I have often wished that some critics poll would take up the writer/editor/blogger Jesse Walker's habit of using new year's as an excuse to write about his top ten films...from 10, 20, 30 and 40 years ago (His current list is here; I forget how far he goes back in time he goes.). Hindsight and time might serve to blunt some of the concensus effects that bother you, though of course other flattening effects (less thoughtful critics picking popular favorites) might emerge.

Anon

NSpector said...

I've been thinking on and off for days now about this whole consensus thing. It's insidious. It's everywhere.

Sometimes it may be a positive phenomenon. For example, in American national politics, one could argue the effect at work there -- the electing of essentially moderate politicians -- is a good thing, a safeguard against extremism.

But, turning to what really matters in life -- good art -- the consensus mechanisms so often make for disappointing results. Not that I want to take anything away from the value of work that many can agree is good or great; I do not believe that means that the work is automatically mediocre, or safe. A crowd pleaser can be great.

But any consensus mechanism functioning properly is, by its very nature, guaranteed not to reward work that stirs the most evenly divided opinion, which, as already discussed, is sometimes going to be the most innovative, the most exciting, the most great. The mechanism also, of course, eliminates work that is overwhelmingly thought to be bad -- generally a good thing, except that the "mistakes" in that case may be the most grievous of all.

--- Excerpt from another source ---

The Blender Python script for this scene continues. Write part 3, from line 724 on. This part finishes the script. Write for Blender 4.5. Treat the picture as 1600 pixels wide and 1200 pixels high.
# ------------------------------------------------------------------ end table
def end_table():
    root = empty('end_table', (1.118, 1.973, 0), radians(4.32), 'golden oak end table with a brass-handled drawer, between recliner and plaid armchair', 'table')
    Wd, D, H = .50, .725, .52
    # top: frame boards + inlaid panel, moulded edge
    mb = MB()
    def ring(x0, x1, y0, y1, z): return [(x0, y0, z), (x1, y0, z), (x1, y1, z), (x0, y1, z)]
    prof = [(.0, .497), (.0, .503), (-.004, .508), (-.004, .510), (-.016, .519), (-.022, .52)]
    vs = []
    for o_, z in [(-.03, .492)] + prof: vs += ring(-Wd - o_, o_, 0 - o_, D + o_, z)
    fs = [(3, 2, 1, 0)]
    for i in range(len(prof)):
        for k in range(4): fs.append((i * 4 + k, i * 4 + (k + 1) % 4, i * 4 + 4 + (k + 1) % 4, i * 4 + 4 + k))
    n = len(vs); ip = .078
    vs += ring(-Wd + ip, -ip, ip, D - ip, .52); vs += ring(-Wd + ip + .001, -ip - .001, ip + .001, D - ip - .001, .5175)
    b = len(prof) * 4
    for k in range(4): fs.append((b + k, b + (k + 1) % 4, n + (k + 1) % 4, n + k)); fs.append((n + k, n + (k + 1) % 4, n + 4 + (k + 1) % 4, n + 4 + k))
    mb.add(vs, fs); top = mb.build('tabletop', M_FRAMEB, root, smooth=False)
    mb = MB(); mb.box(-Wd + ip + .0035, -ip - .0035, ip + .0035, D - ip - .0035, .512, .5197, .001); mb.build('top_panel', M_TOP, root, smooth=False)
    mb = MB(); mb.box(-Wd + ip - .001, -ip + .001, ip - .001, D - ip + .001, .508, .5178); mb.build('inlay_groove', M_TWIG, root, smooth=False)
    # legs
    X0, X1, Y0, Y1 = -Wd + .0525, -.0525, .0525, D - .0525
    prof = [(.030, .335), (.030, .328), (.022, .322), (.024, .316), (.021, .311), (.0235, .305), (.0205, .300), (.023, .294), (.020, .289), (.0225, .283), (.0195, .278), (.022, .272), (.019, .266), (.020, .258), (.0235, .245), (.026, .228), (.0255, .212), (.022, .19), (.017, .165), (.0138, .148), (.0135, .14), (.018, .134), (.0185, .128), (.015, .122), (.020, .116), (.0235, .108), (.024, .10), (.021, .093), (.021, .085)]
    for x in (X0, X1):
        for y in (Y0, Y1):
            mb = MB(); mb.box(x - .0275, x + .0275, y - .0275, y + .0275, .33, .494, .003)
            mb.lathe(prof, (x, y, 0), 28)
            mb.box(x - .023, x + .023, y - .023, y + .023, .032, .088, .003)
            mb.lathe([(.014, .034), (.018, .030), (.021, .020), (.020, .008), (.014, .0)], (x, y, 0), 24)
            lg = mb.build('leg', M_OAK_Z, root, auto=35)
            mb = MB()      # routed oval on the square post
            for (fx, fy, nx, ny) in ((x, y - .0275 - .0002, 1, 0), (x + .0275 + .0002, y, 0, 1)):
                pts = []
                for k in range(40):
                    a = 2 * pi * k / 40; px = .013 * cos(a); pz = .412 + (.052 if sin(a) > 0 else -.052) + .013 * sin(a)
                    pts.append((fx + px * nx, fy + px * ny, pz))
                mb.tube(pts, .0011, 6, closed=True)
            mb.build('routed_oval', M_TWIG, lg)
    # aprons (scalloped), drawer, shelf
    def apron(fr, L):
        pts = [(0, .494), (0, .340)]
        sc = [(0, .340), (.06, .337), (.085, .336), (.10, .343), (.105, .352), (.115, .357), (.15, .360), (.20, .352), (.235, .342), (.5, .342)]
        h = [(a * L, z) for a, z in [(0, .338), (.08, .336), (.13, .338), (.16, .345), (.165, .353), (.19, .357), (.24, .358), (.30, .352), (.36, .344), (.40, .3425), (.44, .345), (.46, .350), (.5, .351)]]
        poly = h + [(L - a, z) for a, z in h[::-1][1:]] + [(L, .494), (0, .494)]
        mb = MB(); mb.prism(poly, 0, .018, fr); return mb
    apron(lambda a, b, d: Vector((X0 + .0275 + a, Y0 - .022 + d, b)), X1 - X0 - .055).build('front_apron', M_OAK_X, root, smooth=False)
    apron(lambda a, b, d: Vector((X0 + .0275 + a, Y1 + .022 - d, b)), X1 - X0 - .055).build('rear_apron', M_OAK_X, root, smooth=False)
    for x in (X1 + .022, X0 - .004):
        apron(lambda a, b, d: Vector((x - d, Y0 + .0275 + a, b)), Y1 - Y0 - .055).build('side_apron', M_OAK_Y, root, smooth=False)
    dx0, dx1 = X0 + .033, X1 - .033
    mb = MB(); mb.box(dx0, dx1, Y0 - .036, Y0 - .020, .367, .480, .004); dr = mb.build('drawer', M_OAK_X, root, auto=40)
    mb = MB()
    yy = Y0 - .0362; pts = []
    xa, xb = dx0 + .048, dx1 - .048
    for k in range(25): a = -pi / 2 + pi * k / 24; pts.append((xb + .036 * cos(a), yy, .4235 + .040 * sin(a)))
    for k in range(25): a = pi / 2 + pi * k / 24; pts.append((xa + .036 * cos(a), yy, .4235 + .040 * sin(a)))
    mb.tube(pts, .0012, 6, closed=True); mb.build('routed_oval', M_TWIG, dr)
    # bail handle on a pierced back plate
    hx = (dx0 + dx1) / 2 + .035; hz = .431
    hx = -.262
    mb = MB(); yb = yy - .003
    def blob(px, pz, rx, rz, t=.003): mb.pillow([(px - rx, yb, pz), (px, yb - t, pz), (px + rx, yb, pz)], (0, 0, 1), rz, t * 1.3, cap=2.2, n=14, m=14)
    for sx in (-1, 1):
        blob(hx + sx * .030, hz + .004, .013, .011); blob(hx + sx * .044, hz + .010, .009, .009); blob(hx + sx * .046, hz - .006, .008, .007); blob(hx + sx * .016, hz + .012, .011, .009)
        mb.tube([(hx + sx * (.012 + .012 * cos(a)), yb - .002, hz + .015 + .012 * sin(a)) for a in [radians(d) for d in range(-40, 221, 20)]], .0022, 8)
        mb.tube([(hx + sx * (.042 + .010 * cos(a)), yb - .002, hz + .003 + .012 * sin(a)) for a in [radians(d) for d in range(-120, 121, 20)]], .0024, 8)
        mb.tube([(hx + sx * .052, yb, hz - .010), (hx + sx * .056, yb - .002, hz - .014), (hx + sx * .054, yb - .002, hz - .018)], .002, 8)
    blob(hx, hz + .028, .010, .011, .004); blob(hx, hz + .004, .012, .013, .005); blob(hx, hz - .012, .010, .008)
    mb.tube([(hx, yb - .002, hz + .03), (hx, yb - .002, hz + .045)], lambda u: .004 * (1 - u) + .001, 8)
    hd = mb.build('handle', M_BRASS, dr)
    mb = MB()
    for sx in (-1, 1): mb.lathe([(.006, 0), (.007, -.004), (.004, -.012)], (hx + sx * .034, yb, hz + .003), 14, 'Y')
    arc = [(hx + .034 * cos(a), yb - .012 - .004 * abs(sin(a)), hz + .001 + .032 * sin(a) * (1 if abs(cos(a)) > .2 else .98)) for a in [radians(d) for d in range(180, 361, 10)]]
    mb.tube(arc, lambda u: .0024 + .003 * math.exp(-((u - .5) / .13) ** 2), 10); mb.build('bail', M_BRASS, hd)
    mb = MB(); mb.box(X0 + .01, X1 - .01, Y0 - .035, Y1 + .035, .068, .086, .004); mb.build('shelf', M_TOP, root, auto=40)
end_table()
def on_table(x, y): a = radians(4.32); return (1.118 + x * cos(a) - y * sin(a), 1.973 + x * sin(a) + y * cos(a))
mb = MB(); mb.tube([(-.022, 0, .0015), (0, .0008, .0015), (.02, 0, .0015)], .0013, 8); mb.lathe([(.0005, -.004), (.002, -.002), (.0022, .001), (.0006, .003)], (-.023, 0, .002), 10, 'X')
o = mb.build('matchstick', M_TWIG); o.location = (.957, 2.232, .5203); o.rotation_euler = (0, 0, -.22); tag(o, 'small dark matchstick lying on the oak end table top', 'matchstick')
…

But, hey, this is life, human nature, whatever. True greatness is often mistaken early on for the opposite. For the most part, in practical life, this is a necessary safety mechanism of sorts: it's often not worth the risk. And with art, well, that's just the way it is. It can really stink, though, if you're either on the short end of the consensus stick, or a lone champion of something you know is great.